From a laissez-faire venue, where buyers and sellers could set their terms on their own without interference from the venue management itself, the venue management became de facto a dictator, telling sellers as well as buyers how they should trade, instead of offering them options and letting them decide what to use and what not.

For sellers the Ebay venue management is now 'de factor' and employer, not a venue. Most of what we sellers need to do to sell, is directed, forced, not chosen.

Ebay's sole salvation, in order not to fail entirely, is to go recognize its laissez-faire roots and go back to them, but in its corporate culture and in its venue culture.

Anything else that is not a change back to its core philosophy would just an attempt to postpone its inevitable demise. Dictatorships never worked.
eBay Users Spending Less Time on Site   eBay Users Spending Less Time on Site
by: steve49
       
Mon Jul 2 17:54:26 2007
eBay's downfall is going to be their complete lack of communication with, and total disdane of, the sellers.

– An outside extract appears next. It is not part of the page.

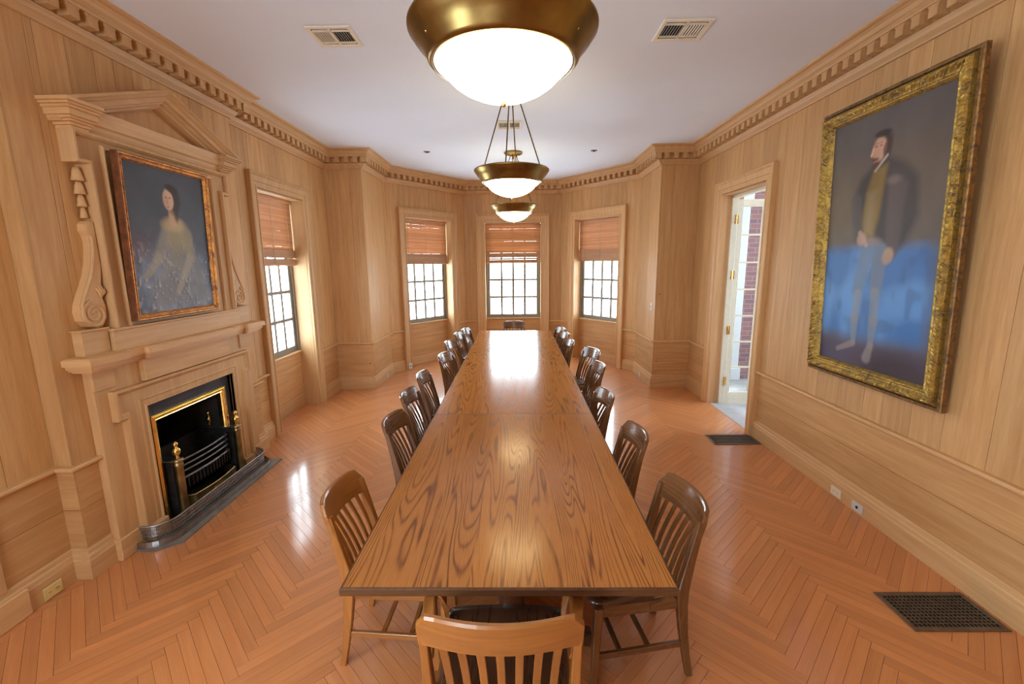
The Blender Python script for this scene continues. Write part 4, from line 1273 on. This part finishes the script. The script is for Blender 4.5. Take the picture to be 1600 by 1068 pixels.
ORD = ['nearest', 'second', 'third', 'fourth', 'fifth', 'sixth', 'seventh', 'farthest']
base = chair('wooden slat-back chair, nearest on the left side, by the fireplace')
LCH = [(-.585, 2.03, 2), (-.60, 3.03, 5), (-.645, 3.68, 4), (-.655, 4.32, 2), (-.60, 5.25, 14), (-.675, 6.17, 14), (-.65, 6.95, 8), (-.585, 7.40, 10)]
RCH = [(.50, 1.95, 8), (.47, 2.76, 4), (.435, 3.60, 8), (.575, 4.68, 8), (.66, 5.46, 20), (.44, 6.20, 12), (.445, 6.86, 16), (.44, 7.38, 16)]
LT = ['wooden slat-back chair, nearest on the left side, by the fireplace', 'wooden slat-back chair, second from the near end on the left side',
      'wooden slat-back chair, third from the near end on the left side', 'wooden slat-back chair, fourth from the near end on the left side',
      'wooden slat-back chair, fourth from the far end on the left side', 'wooden slat-back chair, third from the far end on the left side',
      'wooden slat-back chair, second from the far end on the left side', 'wooden slat-back chair, last at the far end of the left side']
RT = ['wooden slat-back chair with a dark scooped seat, nearest on the right side', 'wooden slat-back chair, second from the near end on the right side',
      'wooden slat-back chair, third from the near end on the right side', 'wooden slat-back chair on the right, nearer one of the pair pulled out from the table',
      'wooden slat-back chair on the right, farther one of the pair pulled out from the table', 'wooden slat-back chair, third from the far end on the right side',
      'wooden slat-back chair, second from the far end on the right side', 'wooden slat-back chair, last at the far end of the right side']
first = True
dk = chair(RT[0], mw=M_CHAIR_SHADED, dark=True)
for (x, y, a), lb in zip(LCH, LT):
    o = base if first else copy_tree(dk); first = False
    o.location = (x, y, 0); o.rotation_euler = (0, 0, -math.pi/2 + math.radians(-a if False else a)*-1 if False else -math.pi/2-math.radians(a)); o['label'] = lb
for k, ((x, y, a), lb) in enumerate(zip(RCH, RT)):
    o = dk if k == 0 else copy_tree(dk)
    o.location = (x, y, 0); o.rotation_euler = (0, 0, math.pi/2+math.radians(a)); o['label'] = lb
o = copy_tree(dk); o.location = (-.07, 8.02, 0); o.rotation_euler = (0, 0, math.pi); o['label'] = 'glare-darkened wooden slat-back chair at the far head of the tables'
ac = chair('light oak armchair in the foreground at the near end of the table, seen from behind', arm=True, dark=True)
ac.location = (-.062, 1.49, 0)

# ------------------------------------------------------------------ pendant lamps
def lamp(y, label):
    x = -.047
    r = thing('pendant_lamp', label, 'lamp', (x, y, 2.53), 0, 'bowl pendant lamps over the tables')
    z0 = 2.53
    ring = [(.262, .139), (.272, .137), (.285, .150), (.292, .172), (.300, .180), (.302, .186), (.322, .205), (.338, .226), (.346, .240), (.352, .246), (.353, .254), (.346, .260), (.330, .258), (.31, .235), (.292, .20), (.276, .165), (.268, .150), (.262, .139)]
    MB().lathe(ring, (0, 0, 0), 64).build('metal_rim', M_BRONZE, r)
    bowl = [(0, .0), (.006, .002), (.014, .008), (.030, .014), (.07, .020), (.115, .033), (.160, .054), (.195, .078), (.215, .098), (.225, .112), (.240, .120), (.258, .136), (.270, .156), (.273, .17)]
    inner = [(a*.975, b+.006) for a, b in bowl[::-1]]
    MB().lathe(bowl+inner, (0, 0, 0), 64).build('glass_bowl', M_BOWL, r)
    MB().lathe([(0, -.012), (.006, -.008), (.009, 0), (.006, .004), (.012, .008), (0, .01)], (0, 0, 0), 14).build('bowl_finial', M_BRASS, r)
    for k in range(3):
        a = math.radians(90+120*k)
        MB().lathe([(0, -.006), (.006, -.003), (.006, .003), (0, .006)], (.30*math.cos(a), .30*math.sin(a), .19), 8).build('screw', M_BRASS, r)
    zt = ZC-z0
    hub = [(0, zt-.10), (.008, zt-.095), (.012, zt-.085), (.006, zt-.078), (.016, zt-.068), (.030, zt-.05), (.040, zt-.040), (.045, zt-.03), (.125, zt-.026), (.135, zt-.02), (.138, zt-.010), (.132, zt), (0, zt)]
    MB().lathe(hub, (0, 0, 0), 32).build('ceiling_canopy', M_BRONZE, r)
    for k in range(4):
        a = math.radians(-10+90*k)
        c, s = math.cos(a), math.sin(a)
        MB().tube([(.040*c, .040*s, zt-.03), (.285*c, .285*s, .235)], .0055, 8).build('rod', M_ROD, r)
        MB().lathe([(0, -.012), (.009, -.008), (.009, .008), (0, .012)], (.285*c, .285*s, .240), 8).build('rod_end', M_BRASS, r)
    return r
lamp(1.83, 'nearest and largest looking bowl pendant lamp, cut by the top of the picture')
lamp(4.36, 'middle bowl pendant lamp hanging on thin bronze rods')
lamp(6.90, 'farthest bowl pendant lamp, in front of the centre window')

# ------------------------------------------------------------------ ceiling and floor fittings
def vent(cx_, cy_, w, h, label):
    r = thing('ceiling_vent', label, 'vent', (cx_, cy_, ZC), 0, 'ceiling vents')
    m = MB(); z0, z1 = -.010, 0
    b = .030
    m.box(-w/2, w/2, -h/2, -h/2+b, z0, z1, None, .003); m.box(-w/2, w/2, h/2-b, h/2, z0, z1, None, .003)
    m.box(-w/2, -w/2+b, -h/2+b, h/2-b, z0, z1, None, .003); m.box(w/2-b, w/2, -h/2+b, h/2-b, z0, z1, None, .003)
    m.box(-.008, .008, -h/2+b, h/2-b, z0, z1)
    for s in (-1, 1): m.box(-w/2+b, w/2-b, s*(h/2-.064)-.004, s*(h/2-.064)+.004, z0, z1)
    m.build('vent_frame', M_VENT, r)
    MB().box(-w/2+.01, w/2-.01, -h/2+.01, h/2-.01, -.0015, -.0005).build('vent_shadow_gap', M_HOLE, r)
    x0 = -w/2+b
    n = 7
    for half, ang in ((-1, .6), (1, -.6)):
        for k in range(n):
            x = (-w/2+b+(w/2-b-.008)*(k+.5)/n) if half < 0 else (.008+(w/2-b-.008)*(k+.5)/n)
            dx = math.sin(ang)*.0045
            mm = MB(); y0, y1 = -h/2+.070, h/2-.070
            mm.add([(x-dx, y0, -.011), (x+dx, y0, -.001), (x+dx, y1, -.001), (x-dx, y1, -.011), (x-dx+.0015, y0, -.011), (x+dx+.0015, y0, -.001), (x+dx+.0015, y1, -.001), (x-dx+.0015, y1, -.011)],
                   [(0, 1, 2, 3), (7, 6, 5, 4), (0, 4, 5, 1), (2, 6, 7, 3), (1, 5, 6, 2), (0, 3, 7, 4)])
            mm.build('louvre', M_VENT, r)
        # end louvres across
        for s in (-1, 1):
            for j in range(1):
                yy = s*(h/2-.052); xa, xb = (-w/2+b+.006, -.012) if half < 0 else (.012, w/2-b-.006)
                MB().box(xa, xb, yy-.004, yy+.0015, -.009, -.003).build('louvre', M_VENT, r)
    return r
vent(-1.29, 3.47, .315, .285, 'square ceiling vent left of the nearest lamp')
vent(1.175, 3.46, .345, .29, 'square ceiling vent right of the nearest lamp')
vent(-.083, 5.575, .30, .315, 'ceiling vent seen between the rods of the middle lamp')
for x, y, lb in ((-1.303, 6.80, 'small dark recessed fitting in the ceiling, left of the lamps'), (1.132, 6.85, 'small dark recessed fitting in the ceiling, right of the lamps')):
    r = thing('ceiling_fitting', lb, 'ceiling fitting', (x, y, ZC))
    MB().lathe([(0, -.004), (.030, -.004), (.034, 0), (0, 0)], (0, 0, 0), 18).build('recess', M_HOLE, r)
    MB().lathe([(.030, -.006), (.045, -.005), (.048, 0), (.030, 0), (.030, -.006)], (0, 0, 0), 18).build('ring', M_GRATE, r)
    MB().lathe([(0, -.020), (.012, -.019), (.012, -.004), (0, -.004)], (0, 0, 0), 12).build('nozzle', M_GRATE, r)

def register(x0, x1, y0, y1, label):
    r = thing('floor_register', label, 'floor vent', ((x0+x1)/2, (y0+y1)/2, 0.0005))
    w, h = x1-x0, y1-y0; b = .028
    m = MB(); z1 = .007
    m.box(-w/2, w/2, -h/2, -h/2+b, 0, z1, None, .002); m.box(-w/2, w/2, h/2-b, h/2, 0, z1, None, .002)
    m.box(-w/2, -w/2+b, -h/2+b, h/2-b, 0, z1, None, .002); m.box(w/2-b, w/2, -h/2+b, h/2-b, 0, z1, None, .002)
    m.build('register_frame', M_GRATE, r)
    MB().box(-w/2+.01, w/2-.01, -h/2+.01, h/2-.01, .0, .001).build('duct_opening', M_HOLE, r)
    g = MB(); n = 20; mm = 10
    for k in range(1, n):
        x = -w/2+b+(w-2*b)*k/n; g.box(x-.0028, x+.0028, -h/2+b, h/2-b, .001, .0058)
    for k in range(1, mm):
        y = -h/2+b+(h-2*b)*k/mm; g.box(-w/2+b, w/2-b, y-.0028, y+.0028, .001, .0052)
    g.build('grille', M_GRATE, r)['kind'] = 'stuff'
register(2.08, 2.585, 2.045, 2.325, 'dark iron floor register in the near right corner')
register(2.095, 2.595, 4.475, 4.745, 'iron floor register beside the open doorway')

def outlet(fr, s, z, w, h, mat, label, name='wall_outlet', t0=.031, kind='duplex', cat='outlet'):
    p = fr(s, t0, z)
    r = thing(name, label, cat, p)
    def pp(m, n, mt): 
        m.v = [tuple(Vector(v)-Vector(p)) for v in m.v]; return m.build(n, mt, r)
    pp(MB().box(s-w/2, s+w/2, t0, t0+.006, z-h/2, z+h/2, fr, .002), 'cover_plate', mat)
    if kind == 'duplex':
        for q in (-.022, .022):
            a, c = (q, 0) if w > h else (0, q)
            pp(MB().box(s+a-.014, s+a+.014, t0+.006, t0+.0085, z+c-.012, z+c+.012, fr, .002), 'socket', mat)
            for d in (-.005, .005): pp(MB().box(s+a+d-.0013, s+a+d+.0013, t0+.0085, t0+.009, z+c-.004, z+c+.006, fr), 'slot', M_HOLE)
    elif kind == 'single':
        pp(MB().tube([fr(s, t0+.006, z), fr(s, t0+.0085, z)], .012, 14), 'socket', M_HOLE)
    else:
        pp(MB().box(s-.005, s+.005, t0+.006, t0+.016, z-.010, z+.010, fr, .001), 'toggle', mat)
    return r
FL = Fr((XL, 0), (XL, 1)); FRR = Fr((XR, 0), (XR, -1))
outlet(FL, 2.295, .045, .105, .075, M_PLATE_BRASS, 'yellow brass double outlet in the baseboard left of the fireplace', t0=.033)
outlet(FL, 4.56, .10, .075, .075, M_WHITE, 'small white outlet in the baseboard between fireplace and left window', t0=.033)
outlet(FRR, -3.385, .055, .115, .07, M_PLATE, 'ivory double outlet in the right baseboard, the farther of two plates', t0=.033)
outlet(FRR, -3.155, .055, .11, .07, M_WHITE, 'white single-jack plate in the right baseboard, the nearer of two plates', t0=.033, kind='single')
outlet(BL, .36, .07, .075, .11, M_WHITE, 'white outlet with a dark jack low on the left bay window casing', t0=.052, kind='single')
FPL = Fr((C-PW, 0), (C-PW, 1)); FPR = Fr((C+PW, 0), (C+PW, -1))
outlet(FPL, 7.27, .075, .07, .08, M_WHITE, 'white outlet low on the side of the left pier', t0=.033)
outlet(FPR, -7.27, .065, .07, .08, M_WHITE, 'white outlet low on the side of the right pier', t0=.033)
outlet(FPR, -6.89, 1.245, .075, .115, M_WHITE, 'white light switch on the side of the right pier', 'light_switch', .001, 'toggle', 'switch')
# concealed cupboard latches on the two piers
for fi, xs in ((5, -2.31), (11, 2.145)):
    for z in (1.45, .41):
        fr = FRS[fi]; s = (Vector((xs, YP))-fr.P).dot(fr.d)
        MB().tube([fr(s, 0, z), fr(s, .004, z)], .013, 14).build('latch_plate', M_BRASS_OLD, WALLS[fi])
        MB().tube([fr(s, .004, z), fr(s, .006, z)], .005, 8).build('keyhole', M_HOLE, WALLS[fi])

They treat the very people who are putting the money in their packets as the "enemy".

If you look at their own boards you'll NEVER see a "pink" (ebay employee) post in the discussions.  They won't offer to solve a problem, they won't even admit there IS a problem.

The latest round of suspending the "bottom 2%" of seller's with no explanation as to the reason for the suspension or what to do to get back on the "good boy" list is just the latest example of their arrogance.

When you treat your customer's (sellers) like crap they're not gonna be around long.  

The constant tinkering with the search function is equally frustrating.  Who know what you're gonna see when you hunt something.  I haven't even tried the "playground" (oh, puhleeze) yet.  

With their idiotic commercials, blogs, wiki's, playground, etc, I have to wonder what demographic they're going after anyway!